Dr. Tim G. Benton, Research Director of the Environment and Society Programme at Chatham House, said:

“Transforming the food system is front and center in tackling global environmental and health challenges. And to tackle the food system transformation, we have to think about what is grown, how it’s grown, where it’s grown, and how much is grown, and therefore what is consumed. So transforming the food system is key to tackling climate change. But it’s also key to tackling biodiversity loss, pollution, and human health and well-being as well.”

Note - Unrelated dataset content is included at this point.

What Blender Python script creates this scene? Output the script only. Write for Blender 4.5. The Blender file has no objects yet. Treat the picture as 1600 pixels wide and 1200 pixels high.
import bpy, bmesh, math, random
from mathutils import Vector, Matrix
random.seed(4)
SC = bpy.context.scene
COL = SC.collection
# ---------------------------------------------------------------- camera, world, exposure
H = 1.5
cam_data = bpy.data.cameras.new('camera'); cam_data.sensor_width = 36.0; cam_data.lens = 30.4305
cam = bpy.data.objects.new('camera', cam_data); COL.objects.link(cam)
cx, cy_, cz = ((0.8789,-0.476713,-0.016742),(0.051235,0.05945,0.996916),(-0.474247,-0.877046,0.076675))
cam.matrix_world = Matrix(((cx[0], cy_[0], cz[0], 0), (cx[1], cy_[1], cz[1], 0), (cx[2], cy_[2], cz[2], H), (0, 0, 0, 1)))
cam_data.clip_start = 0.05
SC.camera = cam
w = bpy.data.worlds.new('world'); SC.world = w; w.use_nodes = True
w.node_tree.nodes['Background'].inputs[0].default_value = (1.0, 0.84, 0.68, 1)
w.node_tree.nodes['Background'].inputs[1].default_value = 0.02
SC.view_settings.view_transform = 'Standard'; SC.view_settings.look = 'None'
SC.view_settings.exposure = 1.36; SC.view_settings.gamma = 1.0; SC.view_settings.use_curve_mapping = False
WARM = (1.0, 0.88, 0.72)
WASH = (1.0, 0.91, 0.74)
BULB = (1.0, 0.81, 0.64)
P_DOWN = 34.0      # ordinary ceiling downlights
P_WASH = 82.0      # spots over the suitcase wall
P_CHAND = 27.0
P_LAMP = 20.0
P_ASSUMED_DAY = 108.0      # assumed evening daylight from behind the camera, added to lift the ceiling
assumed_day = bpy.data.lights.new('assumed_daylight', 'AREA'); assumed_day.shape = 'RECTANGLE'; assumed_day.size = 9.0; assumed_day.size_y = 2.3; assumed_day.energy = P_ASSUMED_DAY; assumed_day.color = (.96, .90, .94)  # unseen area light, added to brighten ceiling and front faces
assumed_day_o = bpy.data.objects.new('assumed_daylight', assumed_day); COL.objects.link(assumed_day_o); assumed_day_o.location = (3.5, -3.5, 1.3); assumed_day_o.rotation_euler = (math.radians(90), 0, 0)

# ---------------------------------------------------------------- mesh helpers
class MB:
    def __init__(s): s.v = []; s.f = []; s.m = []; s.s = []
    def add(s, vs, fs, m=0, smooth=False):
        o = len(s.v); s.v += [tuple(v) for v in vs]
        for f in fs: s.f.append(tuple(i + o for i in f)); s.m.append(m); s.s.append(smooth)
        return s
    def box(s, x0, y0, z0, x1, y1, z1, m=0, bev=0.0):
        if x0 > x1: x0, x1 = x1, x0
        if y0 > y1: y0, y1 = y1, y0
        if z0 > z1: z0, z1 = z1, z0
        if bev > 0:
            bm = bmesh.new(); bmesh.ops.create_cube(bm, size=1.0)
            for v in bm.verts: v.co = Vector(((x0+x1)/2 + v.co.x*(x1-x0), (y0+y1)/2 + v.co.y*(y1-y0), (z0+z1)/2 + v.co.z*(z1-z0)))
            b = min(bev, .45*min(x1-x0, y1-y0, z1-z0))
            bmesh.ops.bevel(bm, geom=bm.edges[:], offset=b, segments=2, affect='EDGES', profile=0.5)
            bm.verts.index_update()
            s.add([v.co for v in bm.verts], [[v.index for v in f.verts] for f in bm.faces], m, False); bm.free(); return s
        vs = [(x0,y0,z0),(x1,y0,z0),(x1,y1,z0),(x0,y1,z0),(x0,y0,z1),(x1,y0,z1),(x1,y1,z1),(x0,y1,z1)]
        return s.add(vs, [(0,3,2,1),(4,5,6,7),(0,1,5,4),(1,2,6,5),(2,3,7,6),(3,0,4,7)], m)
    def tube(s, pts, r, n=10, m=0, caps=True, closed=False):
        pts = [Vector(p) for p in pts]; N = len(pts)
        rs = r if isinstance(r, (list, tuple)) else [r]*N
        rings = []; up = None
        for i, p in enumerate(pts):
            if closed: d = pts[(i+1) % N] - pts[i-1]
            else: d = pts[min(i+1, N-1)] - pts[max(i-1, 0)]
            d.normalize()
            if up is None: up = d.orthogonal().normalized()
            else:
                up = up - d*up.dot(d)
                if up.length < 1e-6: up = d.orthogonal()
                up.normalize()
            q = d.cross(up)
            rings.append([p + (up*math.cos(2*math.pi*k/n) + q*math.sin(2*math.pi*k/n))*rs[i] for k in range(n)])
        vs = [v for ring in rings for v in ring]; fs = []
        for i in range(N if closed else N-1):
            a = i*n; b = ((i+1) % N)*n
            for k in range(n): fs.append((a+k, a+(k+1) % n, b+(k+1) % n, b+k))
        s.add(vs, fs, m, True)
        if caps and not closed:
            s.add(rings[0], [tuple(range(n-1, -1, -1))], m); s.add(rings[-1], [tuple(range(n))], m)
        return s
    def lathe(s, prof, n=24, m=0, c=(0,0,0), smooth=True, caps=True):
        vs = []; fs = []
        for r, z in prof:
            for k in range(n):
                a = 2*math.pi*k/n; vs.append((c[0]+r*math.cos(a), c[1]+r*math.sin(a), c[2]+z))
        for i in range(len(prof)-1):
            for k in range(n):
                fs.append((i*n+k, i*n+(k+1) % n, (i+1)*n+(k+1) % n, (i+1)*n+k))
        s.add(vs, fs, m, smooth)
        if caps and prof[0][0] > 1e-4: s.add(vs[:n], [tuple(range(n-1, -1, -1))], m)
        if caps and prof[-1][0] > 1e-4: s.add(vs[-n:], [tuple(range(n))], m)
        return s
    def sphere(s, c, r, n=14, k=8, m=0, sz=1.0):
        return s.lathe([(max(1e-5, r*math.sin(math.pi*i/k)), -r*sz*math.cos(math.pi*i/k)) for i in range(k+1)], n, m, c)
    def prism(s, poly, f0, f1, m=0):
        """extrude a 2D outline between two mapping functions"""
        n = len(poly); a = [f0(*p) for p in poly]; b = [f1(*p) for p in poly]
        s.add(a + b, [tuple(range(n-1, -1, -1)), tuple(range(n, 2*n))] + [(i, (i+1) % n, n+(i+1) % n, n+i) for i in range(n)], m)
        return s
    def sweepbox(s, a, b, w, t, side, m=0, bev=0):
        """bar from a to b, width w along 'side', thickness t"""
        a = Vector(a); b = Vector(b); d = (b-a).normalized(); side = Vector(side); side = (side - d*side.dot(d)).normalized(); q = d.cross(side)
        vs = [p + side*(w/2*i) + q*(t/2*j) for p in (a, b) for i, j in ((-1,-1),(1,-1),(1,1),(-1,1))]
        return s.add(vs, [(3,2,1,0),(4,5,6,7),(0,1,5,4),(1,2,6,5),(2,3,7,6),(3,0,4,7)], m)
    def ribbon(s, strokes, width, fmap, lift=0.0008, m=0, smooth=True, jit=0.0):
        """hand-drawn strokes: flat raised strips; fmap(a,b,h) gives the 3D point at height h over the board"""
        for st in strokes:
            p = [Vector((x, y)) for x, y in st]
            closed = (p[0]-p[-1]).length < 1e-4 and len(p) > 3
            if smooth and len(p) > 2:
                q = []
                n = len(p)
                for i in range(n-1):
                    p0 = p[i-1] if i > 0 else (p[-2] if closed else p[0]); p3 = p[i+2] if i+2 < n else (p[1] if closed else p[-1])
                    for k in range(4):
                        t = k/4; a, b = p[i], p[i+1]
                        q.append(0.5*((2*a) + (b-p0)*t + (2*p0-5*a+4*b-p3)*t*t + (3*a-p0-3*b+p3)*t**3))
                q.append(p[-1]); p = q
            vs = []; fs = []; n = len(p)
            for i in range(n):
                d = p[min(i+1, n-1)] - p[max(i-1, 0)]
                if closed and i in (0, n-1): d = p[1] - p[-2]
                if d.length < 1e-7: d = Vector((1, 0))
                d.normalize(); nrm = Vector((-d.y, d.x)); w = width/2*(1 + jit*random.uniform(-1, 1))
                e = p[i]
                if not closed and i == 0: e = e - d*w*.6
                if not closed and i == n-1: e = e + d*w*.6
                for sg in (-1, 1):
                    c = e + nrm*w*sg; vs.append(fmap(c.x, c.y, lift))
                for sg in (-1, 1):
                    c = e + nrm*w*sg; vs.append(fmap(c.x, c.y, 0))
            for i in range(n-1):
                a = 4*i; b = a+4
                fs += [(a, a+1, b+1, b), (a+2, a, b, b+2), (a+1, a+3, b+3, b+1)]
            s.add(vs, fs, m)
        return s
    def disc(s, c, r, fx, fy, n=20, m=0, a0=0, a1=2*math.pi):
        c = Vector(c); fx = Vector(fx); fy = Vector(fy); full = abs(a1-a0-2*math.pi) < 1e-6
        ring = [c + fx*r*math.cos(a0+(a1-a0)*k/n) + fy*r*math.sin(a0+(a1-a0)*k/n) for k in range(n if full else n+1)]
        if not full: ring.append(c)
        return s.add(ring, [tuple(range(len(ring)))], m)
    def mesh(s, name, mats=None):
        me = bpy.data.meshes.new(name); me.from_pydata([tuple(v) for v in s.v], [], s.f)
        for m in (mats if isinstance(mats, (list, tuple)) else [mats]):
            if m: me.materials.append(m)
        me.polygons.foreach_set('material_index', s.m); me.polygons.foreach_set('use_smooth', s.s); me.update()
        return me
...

Patty Fong, Program Director of Climate and Health & Well-being, The Global Alliance for the Future of Food, said:

“Business as usual,” is no longer an option. At COP28, there’s an opportunity for food systems to finally get the recognition it deserves as a critical climate mitigation and adaptation solution. For the first time during a global climate summit, heads of state of many countries are expected to commit to transforming their food and agricultural systems. In addition, actors from across the food systems, from food producers to financial institutions, are expected to pledge their own resources and advance ambitious plans.

COP28 is an important milestone, in a multi-decade journey that we’ve been on. It’s important to note that the expected pledges and commitments to be announced at COP28 must translate into real transformative and systemic action. And it has to be backed up by finance, by real money, by concrete timetables and targets to reduce emissions, for protecting and restoring nature, for taking fossil fuels out of food systems, and for cutting food loss and waste.

It is imperative that we transform how we produce and consume food, not only for climate change, but also for overall planetary and human health and well-being.”

Diane Holdorf, Executive Vice President, Pathways at the World Business Council for Sustainable Development (WBCSD), said:

“The private sector welcomes the COP28 presidency’s priority focus on the role of agriculture and food systems to help drive solutions for climate change. Action is so critical. Not just to mitigate climate, but also to strengthen resilience and adapt to climate change for the farms on which the farmers and the global food system really depend.

Businesses are already taking a lot of action. We’ve seen a great acceleration since the first UN Food Systems Summit. The significant focus as we come into this COP is to make sure that we’re accelerating action on regenerative agricultural practices to produce better outcomes for climate, for nature, and for farmer livelihoods. This inclusion is so necessary for success.”